Whatta Woman

There’s a student at Damien who carries around a speaker that looks like one of those old school tape deck boom boxes. It’s plastic and doesn’t have all the true detail of those carry-on-the-shoulder “ghetto blaster,” but I get the appeal. All the kid needs is a large piece of cardboard under his other arm and an Adidas track suit to complete the look. Anyway, the whole thing might be an homage because I haven’t heard him play any music made in this decade or the last. Last week it was the Sugar Hill Gang and Biggie’s “Big Poppa.” This week, though, it’s been this:

He’s had En Vogue and Salt-N-Pepa’s “Whatta Man” on repeat for a couple of days. Obviously, I know and secretly adore every song he plays because it reminds me of the time when I was actually a student at Damien. The problem is, I don’t know if he really likes these songs or is playing them ironically. As such, I cannot openly admit to liking them. “Really?” he might say. “I was just screwing around.” The shame would be akin to the time I showed a student a clip of a Color Me Badd live performance of “All For Love.” A few seconds of choreographed dancing passed before he said, “Wait… there was actually a time when this was popular?”

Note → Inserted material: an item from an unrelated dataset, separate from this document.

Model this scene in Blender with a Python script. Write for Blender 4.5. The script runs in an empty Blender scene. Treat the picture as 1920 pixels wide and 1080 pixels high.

Anyway, as Lynnette and I were lying in bed in darkness last night, I told her about this situation. I also told her that as I passed by the music in the hall, I began to mumble:

If looks could kill you would be an uzi or a shotgun -bang!- what’s up with that thang? I wanna know, how does it hang.

But then I realized those were lyrics to a different song, “Shoop.” “Do you know the lyrics to “Whatta Man?” I asked Lynnette. “I’m surprised you haven’t Googled them yet,” she said. I reached over for my phone. “Wait!” she said. “Don’t.” She was tying to work out the lyrics herself. Together, we figured out some of the words, but were unsure of the order. Obviously, we knew the chorus. Hell, you could just copy/paste “whatta man” over and over like this:

whatta man whatta man whatta man whatta man whatta man whatta man whatta man whatta man whatta man whatta man whatta man whatta man whatta man whatta mighty mighty good man whatta man whatta man whatta man whatta man whatta man whatta man whatta man whatta man 

and nail 90% of the song. Finally, I looked the words up. “Don’t read them, just give me a line,” Lynnette said. This was a highly unusual request. Lynnette is not one to play games of this sort. “Okay,” I said. So I read “I just want to take a minute or two…” and that’s when the magic happened.

She belted out the entire first verse with uncanny accuracy, missing about three words and messing up the order of one line. “Oohhhh!” I shouted. She laughed. “Where the hell did that come from?” I said. “I don’t know!” she squealed. We continued through the verses of the song. “Yes, my man says he loves me-” I began. Lynnette took over:

-never says he loves me not, tryin’ to rush me good and rub me in the right spot. See all the other guys that I’ve had they try to play all that Mac shit, but every time they tried, I said “that’s not it.” But not this man, he’s got the right potion, baby, rub it down and make it smooth like lotion. Yeah, the ritual highway to heaven: from seven to seven, he’s got me open like 7-11. And yes, it’s always me that he’s choosin’, with him I’m never losin’ and he knows that my name is not Susan. 

She obliterated this verse. She got maybe two words wrong. Sure, Lynnette’s delivery did not at all reflect the timing and tune of the actual song, but that’s not really important. By this time, I was so hyped, I was kicking my legs, probably hitting Abby with vicious body blows. I was giggling and shouting words of encouragement. Aside: Since we’re here, can we just all agree that these lyrics are absurd? I know I was only 13 when the song was released, but seeing them now in print is to witness an atrocity. She’s giving credit to her man because he knows her name is not Susan? She’s not even saying that he knows her name! Only that he knows it’s not Susan! Really? That’s all it takes to be praised with “whatta man” a billion times? 

MC SENS.

MC SENS.

We continued through the song, and I snapped a picture without telling her. Hands-down (you’re damn right, pun intended) the best part of the night was catching Lynnette while “rapping.” Ladies and gentlemen, I present to you RAP HANDS. Lynnette was throwing these bad boys up while flowing. If this were video footage, I am positive we would all see head bobbing and lip licking. “I’m so turned on right now,” I said. “‘I going sleep,” Lynnette said. Whatta woman, whatta woman, whatta woman, whatta mighty-mighty-mighty good woman.